Posts Tagged ‘ZCCM’

ZAMBIAN GOVERNMENT IRRESPONSIBLE OVER WINDFALL TAX – BOB SICHINGA

Monday, February 28th, 2011

By Zambia News Features Correspondent

A Zambian business and political consultant has questioned what is difficult for mining companies to pay windfall tax when copper prices are at their highest.

The consultant, Robert Sichinga in an email in reaction to a recent publication that exposed the alleged tax evasion of Mopani Copper Mines recently, said Zambia Consolidated Copper Mines (ZCCM) which was the state-owned mining conglomerate before privatisation in the 1990s, used to pay six per cent mineral royalty tax when copper prices were around US$1700/1800.

“If the mining companies felt that the government would query them, they would dare not do this.  ZCCM used to pay six per cent mineral royalty tax when copper prices were around $1700/1800. So what is difficult for mining companies today to pay Windfall Tax when prices are at the highest ever,” Sichinga said in the email.
He charged that this was a case of the MMD government not caring or being concerned, adding, “frankly the argument that investors will leave is as flawed as it is unreasonable.”
He said his view was that people remove the “irresponsible” MMD government and that all advice by people like him had fallen on deaf ears.

“We can’t go on like this indefinitely,” Sichinga concluded.

Meanwhile, Ndola-based NGO has predicted a landslide victory for the ruling MMD government in this year’s general elections because of the developments that have been made across all the nine provinces of the country.

The little-known Copperbelt Welfare and Environmental Protection Association, through its spokesperson, Lastone Muzyamba, said in a statement made available to Zambia News Features  that also confident that the MMD party would come out stronger after its national convention scheduled for Kabwe in the next few weeks.

Muzyamba said government had taken development to all parts of Zambia for everyone to see.

“We are perfectly sure that the MMD as a party will emerge stronger from the MMD national convention because of the unity that President Rupiah Banda has instilled in the party. When President Banda says he is a president for all Zambians, it is clearly meaningful because he has proved to be a uniting factor in the party and the country at large,” Muzyamba said.

(Contact us on editor@zambianewsfeatures.com)

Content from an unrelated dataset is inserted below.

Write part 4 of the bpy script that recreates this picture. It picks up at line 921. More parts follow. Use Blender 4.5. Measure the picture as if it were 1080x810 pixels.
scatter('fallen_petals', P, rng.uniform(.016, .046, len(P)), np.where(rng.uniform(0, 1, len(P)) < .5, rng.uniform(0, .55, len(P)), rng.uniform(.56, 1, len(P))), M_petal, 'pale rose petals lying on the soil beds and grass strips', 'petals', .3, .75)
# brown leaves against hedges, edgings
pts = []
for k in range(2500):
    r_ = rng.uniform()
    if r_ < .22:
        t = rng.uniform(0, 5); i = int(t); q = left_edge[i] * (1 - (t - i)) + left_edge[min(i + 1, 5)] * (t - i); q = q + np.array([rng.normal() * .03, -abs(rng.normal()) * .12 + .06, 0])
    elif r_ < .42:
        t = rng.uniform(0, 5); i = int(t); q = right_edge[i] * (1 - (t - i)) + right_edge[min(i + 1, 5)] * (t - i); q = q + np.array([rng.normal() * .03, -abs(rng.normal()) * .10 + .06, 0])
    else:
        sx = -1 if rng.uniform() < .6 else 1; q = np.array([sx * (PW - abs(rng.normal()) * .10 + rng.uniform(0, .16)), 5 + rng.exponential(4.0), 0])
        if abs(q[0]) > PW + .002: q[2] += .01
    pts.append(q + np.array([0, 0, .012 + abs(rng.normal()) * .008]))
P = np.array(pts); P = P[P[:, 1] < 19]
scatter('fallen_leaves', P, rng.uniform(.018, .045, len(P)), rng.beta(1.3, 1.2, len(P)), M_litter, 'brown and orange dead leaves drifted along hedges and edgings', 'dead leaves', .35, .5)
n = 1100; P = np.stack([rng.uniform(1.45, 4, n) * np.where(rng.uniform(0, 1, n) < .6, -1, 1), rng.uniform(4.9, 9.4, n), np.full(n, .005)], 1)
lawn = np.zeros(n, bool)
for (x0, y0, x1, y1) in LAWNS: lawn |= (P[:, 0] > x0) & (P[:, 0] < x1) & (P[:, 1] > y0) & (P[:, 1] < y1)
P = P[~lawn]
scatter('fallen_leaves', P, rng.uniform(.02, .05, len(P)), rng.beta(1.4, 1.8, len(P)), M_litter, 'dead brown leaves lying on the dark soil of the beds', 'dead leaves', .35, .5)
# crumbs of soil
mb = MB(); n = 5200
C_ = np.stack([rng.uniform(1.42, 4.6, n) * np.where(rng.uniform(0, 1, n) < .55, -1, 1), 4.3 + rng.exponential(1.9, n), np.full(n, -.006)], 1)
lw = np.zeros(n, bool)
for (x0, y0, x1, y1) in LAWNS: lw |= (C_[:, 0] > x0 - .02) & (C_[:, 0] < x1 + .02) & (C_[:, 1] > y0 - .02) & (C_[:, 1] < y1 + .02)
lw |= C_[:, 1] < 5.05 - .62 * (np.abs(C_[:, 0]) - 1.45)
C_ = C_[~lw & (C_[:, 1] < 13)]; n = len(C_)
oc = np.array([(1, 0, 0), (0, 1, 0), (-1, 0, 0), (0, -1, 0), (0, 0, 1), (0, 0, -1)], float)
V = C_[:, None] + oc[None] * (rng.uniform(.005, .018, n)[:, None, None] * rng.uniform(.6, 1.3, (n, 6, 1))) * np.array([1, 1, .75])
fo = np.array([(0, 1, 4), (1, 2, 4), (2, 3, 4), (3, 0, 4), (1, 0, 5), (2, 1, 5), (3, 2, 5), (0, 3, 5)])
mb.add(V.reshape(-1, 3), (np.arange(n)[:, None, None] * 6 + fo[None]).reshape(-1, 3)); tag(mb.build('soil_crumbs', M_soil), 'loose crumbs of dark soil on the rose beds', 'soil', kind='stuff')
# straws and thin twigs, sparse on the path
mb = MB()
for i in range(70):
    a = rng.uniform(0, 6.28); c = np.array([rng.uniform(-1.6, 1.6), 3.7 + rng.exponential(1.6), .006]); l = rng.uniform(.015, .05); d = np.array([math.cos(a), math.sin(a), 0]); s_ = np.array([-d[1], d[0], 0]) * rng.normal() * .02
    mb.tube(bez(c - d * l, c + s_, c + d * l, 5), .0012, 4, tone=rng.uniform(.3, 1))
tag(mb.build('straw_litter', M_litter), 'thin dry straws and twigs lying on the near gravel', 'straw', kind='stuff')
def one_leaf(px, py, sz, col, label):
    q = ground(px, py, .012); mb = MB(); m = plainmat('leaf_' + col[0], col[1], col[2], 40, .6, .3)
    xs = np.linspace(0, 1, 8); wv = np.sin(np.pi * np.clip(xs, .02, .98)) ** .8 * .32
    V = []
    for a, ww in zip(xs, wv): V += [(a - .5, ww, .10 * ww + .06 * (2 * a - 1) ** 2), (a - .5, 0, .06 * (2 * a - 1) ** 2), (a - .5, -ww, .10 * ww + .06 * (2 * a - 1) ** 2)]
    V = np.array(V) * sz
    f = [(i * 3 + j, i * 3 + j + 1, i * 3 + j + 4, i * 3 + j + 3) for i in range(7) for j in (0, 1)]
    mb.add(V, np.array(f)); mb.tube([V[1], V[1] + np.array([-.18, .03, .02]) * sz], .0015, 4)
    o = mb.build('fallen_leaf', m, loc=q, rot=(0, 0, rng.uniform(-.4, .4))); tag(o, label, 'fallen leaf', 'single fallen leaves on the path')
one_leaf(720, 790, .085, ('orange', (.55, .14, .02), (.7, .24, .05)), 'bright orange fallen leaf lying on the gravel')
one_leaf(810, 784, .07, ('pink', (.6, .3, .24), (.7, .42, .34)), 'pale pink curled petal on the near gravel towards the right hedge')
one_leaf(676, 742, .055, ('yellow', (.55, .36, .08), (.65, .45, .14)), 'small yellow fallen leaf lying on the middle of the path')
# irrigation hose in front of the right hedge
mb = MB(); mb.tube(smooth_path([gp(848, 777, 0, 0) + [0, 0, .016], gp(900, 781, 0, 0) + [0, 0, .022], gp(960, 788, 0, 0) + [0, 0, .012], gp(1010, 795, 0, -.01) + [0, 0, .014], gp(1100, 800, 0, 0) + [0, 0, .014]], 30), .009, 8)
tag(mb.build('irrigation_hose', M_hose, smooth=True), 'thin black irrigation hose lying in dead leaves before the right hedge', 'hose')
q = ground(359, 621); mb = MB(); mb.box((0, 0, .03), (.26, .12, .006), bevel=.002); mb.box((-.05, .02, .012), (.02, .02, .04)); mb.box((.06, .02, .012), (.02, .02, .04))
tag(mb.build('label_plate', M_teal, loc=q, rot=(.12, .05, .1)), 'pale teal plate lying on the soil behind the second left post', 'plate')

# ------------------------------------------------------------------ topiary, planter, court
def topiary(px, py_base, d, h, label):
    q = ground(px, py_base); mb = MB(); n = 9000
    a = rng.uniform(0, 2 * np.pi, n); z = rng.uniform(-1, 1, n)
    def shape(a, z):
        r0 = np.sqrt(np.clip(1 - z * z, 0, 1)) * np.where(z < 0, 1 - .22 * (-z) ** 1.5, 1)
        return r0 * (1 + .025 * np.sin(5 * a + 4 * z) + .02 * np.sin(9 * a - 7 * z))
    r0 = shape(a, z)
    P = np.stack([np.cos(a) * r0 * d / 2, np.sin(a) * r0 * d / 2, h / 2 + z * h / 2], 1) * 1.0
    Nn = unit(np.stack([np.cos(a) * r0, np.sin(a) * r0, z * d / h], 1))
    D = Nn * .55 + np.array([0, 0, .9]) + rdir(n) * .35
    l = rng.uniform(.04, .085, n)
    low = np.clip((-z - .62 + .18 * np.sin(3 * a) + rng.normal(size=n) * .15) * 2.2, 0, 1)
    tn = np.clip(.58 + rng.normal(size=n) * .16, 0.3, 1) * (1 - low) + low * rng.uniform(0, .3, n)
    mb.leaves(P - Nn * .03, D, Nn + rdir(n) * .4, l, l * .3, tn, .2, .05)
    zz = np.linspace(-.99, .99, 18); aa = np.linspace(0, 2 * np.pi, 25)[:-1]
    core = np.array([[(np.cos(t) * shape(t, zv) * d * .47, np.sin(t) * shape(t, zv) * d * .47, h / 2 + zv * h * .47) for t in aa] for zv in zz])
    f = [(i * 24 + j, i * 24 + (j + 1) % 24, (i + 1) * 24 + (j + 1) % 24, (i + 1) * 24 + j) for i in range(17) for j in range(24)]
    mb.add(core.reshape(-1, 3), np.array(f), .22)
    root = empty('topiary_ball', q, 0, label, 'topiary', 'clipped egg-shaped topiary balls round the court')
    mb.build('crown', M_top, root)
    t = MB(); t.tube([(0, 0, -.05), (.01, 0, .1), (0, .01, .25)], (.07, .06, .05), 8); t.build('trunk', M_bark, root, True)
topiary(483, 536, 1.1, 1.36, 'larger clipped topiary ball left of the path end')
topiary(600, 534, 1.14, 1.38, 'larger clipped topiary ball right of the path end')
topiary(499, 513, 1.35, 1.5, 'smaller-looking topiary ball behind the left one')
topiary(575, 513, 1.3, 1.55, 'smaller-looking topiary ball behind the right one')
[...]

KONKOLA DEEP FINALLY STARTS COPPER PRODUCTION

Sunday, April 11th, 2010

By A Correspondent

The long awaited Konkola Deep Mining Project (KDMP) which has been on the cards for over 15 years, will start processing copper in the next few days, according to Konkola Copper Mines general manager Raj Kulkarni.
Mr Kulkarni told journalists in the mining town of Chililabombwe, about 480 km north-west of Lusaka, Zambia, that it would start to deliver raw materials from KDMP to its concentrator in the next 10-15 days for processing.
KCM is a subsidiary of London-listed Vedanta Resources Plc and is Zambia’s largest copper producer
The KDMP, one of the company’s 1.6 billion (USD) group of projects, will help boost total copper production to 500,000 tonnes next year from around 300,000 tonnes in 2010 and will extend the mine’s life by 23 years.
Mr Kulkarni said KDPM, which involves deepening one of the shafts to 1,460 metres (4,790 ft), together with other expansion projects, is forecast to produce 200,000 tonnes of copper per year when Konkola mine reaches maximum output.
“This winder is now going to add the hoisting capacity to the existing mining installations by about 4 million tones of rock per year, out of which about 1.2 million tones will be devoted to waste and the rest can be ore. So, let us say about 3 million tones of ore hoisting capacity has been added to the mine on top of what exists now,” Mr Kulkarni said.
Grineker LTA Mining underground manager Freddie Durand, whose company is sinking the new shafts, said the shaft had reached 1,140 metres and would get to the 1,460 level in 2012.
“Grineker is going to get to the bottom of the shafts. We’re planning to start again on our first blast on the 15th of April of 2010 and then we are going all the way to the shaft bottom. That will be the bottom job loading system,” said Durand.
KCM operates the Konkola copper mine, the satellite Fiotwaula mine and the Nampundwe pyrite mine, west of Lusaka.
It has also started reclaiming refractory ores at the Nchanga open pit to produce more copper.
Before it was privatised, KCM was part of the bigger Zambia Consolidated Copper Mines (ZCCM) conglomerate before it was broken down to various units including the Mopani Copper Mines and Chinese Non-Ferrous Company.